In his view, Taiwan’s economy will also shift further away from manufacturing ICT products — the country’s mainstay in recent decades — toward the service industry. Wu, a strong proponent of a more cautious approach to economic exchanges with China, nevertheless regards future prospects in the Taiwan Strait with optimism. Like Jacobs, he contends that Taiwan’s democracy will be further consolidated, with the KMT ceasing to be a dominant political force in Taiwan.
Across the Strait, the CCP will relinquish its power to a more open political system, and, as a result, Taiwan’s relations with China will improve and tensions across the Taiwan Strait diminish, Wu says, echoing the belief, disputed by some, that a more liberal, or even democratic, China would be more “rational” on matters of territorial claims.
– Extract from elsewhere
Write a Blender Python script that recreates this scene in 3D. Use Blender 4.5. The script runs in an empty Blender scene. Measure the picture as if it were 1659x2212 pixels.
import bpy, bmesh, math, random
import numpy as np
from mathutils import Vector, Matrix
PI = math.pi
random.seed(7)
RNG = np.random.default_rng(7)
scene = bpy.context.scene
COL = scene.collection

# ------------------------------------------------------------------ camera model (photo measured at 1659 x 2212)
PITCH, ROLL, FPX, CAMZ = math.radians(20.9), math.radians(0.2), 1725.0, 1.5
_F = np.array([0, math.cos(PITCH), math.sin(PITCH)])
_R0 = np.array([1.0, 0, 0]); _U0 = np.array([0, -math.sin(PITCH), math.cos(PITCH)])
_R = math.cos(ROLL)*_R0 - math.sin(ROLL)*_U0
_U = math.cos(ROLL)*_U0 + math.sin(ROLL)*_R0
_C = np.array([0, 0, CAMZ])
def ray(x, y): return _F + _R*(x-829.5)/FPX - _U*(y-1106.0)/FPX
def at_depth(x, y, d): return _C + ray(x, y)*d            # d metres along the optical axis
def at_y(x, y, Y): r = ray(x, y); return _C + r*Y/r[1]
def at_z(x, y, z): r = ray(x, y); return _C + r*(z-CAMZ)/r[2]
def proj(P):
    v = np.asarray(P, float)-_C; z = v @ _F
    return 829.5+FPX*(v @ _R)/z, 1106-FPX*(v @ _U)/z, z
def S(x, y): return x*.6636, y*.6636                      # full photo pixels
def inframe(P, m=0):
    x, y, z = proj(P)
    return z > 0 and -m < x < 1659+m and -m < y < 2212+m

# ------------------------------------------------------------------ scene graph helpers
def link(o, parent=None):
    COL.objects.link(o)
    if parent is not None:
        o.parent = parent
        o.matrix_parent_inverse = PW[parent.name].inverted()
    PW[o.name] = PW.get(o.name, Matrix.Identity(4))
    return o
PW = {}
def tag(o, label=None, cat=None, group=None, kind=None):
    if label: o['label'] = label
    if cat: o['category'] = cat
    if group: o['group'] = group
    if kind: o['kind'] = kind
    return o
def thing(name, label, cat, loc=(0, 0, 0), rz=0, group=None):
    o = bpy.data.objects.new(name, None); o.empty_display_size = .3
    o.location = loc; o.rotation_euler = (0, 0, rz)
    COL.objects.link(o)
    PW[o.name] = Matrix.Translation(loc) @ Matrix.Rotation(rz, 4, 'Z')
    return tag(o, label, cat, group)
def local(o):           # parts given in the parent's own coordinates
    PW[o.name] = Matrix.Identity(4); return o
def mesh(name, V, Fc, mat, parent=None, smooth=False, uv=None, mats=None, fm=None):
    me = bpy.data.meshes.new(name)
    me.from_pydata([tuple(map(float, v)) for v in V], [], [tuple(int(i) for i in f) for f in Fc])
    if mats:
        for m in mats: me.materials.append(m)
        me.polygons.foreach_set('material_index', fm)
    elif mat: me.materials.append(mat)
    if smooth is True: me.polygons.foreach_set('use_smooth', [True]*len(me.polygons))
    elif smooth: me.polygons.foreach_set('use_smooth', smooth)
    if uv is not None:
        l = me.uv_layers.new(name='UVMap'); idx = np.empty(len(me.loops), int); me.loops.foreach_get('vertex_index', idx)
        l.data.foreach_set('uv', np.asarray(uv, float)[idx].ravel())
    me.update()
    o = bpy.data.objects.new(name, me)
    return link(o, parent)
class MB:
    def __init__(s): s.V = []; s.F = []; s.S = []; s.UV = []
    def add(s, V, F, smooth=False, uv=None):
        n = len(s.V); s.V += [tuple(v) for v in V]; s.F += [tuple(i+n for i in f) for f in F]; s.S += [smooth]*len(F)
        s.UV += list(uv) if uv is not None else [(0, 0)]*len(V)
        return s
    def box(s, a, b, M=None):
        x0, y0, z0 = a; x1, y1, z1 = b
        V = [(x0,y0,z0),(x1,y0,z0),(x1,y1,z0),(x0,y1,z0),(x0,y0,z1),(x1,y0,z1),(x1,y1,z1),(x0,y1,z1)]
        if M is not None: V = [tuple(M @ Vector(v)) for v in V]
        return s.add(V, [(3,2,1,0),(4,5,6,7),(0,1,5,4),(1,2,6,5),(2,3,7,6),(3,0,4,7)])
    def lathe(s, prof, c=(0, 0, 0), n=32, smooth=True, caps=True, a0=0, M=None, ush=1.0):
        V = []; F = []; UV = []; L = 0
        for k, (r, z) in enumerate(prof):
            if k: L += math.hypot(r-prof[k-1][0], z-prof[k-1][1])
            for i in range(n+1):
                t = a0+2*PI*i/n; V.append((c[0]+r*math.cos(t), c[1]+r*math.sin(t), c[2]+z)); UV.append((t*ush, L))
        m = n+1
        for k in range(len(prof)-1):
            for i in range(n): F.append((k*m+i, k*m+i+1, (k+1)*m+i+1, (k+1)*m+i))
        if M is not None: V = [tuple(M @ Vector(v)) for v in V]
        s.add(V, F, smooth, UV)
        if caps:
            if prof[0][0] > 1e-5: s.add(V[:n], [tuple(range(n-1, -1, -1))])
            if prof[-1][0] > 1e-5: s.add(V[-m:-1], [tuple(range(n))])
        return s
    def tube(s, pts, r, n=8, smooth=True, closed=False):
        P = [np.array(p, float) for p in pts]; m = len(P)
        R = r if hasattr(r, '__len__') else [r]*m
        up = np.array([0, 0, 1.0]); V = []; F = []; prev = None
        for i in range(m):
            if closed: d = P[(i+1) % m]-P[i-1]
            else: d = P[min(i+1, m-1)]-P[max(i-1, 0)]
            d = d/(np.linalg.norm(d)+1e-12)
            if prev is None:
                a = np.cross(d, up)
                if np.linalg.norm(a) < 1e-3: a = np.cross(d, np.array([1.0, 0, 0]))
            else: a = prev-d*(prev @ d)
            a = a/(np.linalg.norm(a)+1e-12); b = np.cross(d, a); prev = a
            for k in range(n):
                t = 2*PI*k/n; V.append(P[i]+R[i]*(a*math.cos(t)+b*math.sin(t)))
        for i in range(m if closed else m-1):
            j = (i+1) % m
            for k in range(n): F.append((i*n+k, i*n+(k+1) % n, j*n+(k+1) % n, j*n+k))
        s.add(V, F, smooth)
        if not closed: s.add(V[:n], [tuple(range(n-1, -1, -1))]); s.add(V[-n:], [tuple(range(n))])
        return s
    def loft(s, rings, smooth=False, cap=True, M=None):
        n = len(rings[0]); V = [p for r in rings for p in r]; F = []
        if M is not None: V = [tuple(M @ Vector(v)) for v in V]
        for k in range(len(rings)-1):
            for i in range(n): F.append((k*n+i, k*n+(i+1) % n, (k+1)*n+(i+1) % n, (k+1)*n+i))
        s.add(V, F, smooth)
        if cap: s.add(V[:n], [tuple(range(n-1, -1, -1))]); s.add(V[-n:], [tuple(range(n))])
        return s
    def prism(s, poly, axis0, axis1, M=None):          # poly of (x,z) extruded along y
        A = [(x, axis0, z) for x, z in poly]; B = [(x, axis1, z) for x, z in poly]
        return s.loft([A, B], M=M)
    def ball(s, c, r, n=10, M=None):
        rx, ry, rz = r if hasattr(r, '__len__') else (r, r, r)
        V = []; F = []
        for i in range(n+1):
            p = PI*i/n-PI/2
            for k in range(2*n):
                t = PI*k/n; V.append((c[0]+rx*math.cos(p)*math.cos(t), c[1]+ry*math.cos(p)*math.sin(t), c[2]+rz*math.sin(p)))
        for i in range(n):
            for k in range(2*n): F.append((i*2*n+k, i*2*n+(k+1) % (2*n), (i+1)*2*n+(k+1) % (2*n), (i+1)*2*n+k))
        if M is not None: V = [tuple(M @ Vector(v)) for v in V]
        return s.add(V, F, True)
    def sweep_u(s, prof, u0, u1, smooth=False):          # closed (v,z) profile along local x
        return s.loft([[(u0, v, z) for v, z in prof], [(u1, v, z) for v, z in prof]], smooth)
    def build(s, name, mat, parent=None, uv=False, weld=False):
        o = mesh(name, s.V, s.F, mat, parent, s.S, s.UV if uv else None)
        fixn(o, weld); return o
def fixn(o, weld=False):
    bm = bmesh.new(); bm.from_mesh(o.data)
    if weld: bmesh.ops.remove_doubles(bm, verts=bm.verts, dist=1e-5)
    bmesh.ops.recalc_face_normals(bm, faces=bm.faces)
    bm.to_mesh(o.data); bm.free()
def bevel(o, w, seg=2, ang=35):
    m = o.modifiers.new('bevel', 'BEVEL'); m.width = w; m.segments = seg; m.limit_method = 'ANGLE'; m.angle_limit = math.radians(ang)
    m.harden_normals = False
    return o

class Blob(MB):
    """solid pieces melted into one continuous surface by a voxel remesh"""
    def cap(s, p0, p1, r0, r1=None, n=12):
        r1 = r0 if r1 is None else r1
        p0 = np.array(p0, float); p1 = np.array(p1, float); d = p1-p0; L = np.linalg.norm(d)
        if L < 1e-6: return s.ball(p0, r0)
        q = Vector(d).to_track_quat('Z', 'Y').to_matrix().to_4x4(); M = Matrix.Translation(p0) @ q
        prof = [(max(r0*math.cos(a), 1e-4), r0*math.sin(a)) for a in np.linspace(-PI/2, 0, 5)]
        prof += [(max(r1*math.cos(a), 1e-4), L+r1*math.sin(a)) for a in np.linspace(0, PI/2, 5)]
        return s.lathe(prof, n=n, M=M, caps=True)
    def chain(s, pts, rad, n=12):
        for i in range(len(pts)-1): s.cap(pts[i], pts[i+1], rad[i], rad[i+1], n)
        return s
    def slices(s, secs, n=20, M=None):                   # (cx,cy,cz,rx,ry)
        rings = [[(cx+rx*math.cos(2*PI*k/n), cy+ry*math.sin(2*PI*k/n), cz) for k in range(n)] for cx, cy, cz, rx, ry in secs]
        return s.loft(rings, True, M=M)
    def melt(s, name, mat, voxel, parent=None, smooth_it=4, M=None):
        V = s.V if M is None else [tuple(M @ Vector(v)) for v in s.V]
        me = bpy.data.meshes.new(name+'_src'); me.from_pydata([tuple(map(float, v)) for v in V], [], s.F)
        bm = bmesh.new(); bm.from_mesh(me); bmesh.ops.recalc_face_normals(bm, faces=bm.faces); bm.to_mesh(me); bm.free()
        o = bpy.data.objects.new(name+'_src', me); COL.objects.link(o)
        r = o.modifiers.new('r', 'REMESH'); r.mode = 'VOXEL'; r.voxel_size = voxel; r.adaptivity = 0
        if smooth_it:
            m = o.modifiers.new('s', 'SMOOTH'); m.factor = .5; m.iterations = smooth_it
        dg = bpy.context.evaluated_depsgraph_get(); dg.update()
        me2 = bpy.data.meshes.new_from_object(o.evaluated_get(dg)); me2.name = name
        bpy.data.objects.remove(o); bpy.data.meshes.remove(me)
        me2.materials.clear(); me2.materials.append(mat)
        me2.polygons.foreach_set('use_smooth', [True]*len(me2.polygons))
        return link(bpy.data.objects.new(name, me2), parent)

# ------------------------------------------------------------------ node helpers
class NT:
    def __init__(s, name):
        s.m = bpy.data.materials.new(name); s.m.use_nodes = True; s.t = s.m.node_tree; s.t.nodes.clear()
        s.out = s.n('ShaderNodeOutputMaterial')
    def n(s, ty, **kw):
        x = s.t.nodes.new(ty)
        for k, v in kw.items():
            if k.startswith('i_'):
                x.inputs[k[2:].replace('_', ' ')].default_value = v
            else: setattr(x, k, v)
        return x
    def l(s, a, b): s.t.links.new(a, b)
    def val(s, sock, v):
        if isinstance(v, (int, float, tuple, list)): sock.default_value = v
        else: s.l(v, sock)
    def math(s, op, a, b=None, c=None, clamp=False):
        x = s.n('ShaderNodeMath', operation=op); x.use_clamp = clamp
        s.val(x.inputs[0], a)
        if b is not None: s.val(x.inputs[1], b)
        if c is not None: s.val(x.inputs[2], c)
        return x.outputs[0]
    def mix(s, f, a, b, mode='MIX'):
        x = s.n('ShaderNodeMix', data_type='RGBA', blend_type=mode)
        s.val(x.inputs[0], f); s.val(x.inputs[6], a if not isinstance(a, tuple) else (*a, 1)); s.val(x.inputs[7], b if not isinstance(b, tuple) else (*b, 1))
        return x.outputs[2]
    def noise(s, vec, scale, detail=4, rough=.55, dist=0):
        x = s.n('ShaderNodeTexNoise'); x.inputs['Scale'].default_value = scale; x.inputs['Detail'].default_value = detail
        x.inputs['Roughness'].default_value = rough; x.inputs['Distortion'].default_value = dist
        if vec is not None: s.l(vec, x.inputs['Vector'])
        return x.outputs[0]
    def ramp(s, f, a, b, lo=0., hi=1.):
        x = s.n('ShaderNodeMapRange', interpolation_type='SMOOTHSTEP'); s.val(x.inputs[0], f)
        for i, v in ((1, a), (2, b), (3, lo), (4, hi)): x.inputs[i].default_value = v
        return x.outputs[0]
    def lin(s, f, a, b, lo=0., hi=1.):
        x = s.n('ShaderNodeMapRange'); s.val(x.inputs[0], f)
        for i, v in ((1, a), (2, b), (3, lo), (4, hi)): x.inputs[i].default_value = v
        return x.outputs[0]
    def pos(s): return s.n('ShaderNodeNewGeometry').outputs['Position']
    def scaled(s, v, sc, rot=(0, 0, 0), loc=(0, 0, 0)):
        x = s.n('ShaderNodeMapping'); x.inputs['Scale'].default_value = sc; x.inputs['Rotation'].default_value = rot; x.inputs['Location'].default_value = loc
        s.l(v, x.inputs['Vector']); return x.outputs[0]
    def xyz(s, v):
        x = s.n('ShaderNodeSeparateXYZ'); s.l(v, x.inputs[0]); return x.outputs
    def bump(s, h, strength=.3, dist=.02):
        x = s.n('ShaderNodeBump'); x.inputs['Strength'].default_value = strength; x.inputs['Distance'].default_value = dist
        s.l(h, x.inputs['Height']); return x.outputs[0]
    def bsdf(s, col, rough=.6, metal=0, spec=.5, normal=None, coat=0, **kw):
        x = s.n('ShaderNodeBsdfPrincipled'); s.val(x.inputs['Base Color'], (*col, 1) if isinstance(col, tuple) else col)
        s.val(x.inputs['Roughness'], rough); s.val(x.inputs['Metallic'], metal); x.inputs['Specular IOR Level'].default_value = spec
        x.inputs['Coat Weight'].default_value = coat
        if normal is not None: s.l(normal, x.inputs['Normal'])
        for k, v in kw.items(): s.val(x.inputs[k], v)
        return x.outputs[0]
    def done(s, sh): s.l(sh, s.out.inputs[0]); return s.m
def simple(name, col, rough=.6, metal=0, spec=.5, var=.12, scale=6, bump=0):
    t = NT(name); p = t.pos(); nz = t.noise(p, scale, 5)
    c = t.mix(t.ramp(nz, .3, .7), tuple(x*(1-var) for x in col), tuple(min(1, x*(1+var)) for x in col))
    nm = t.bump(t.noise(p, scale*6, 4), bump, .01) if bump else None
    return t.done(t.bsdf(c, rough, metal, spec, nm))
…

Taiwan and China will form “special relations” with each other, he says, without elaborating.
For good or ill, Taiwan’s future is inextricably tied to what happens in China. Based on current trends, the above scenario is entirely plausible, but is greatly contingent on stability in China. A sudden collapse of the CCP, as some have long predicted, would cast much doubt on the likelihood that the situation described will obtain. Whether the CCP manages to maintain its control over the more hardline elements within the People’s Liberation Army is another important variable that will determine what Taiwan’s situation will be, two, or three decades hence.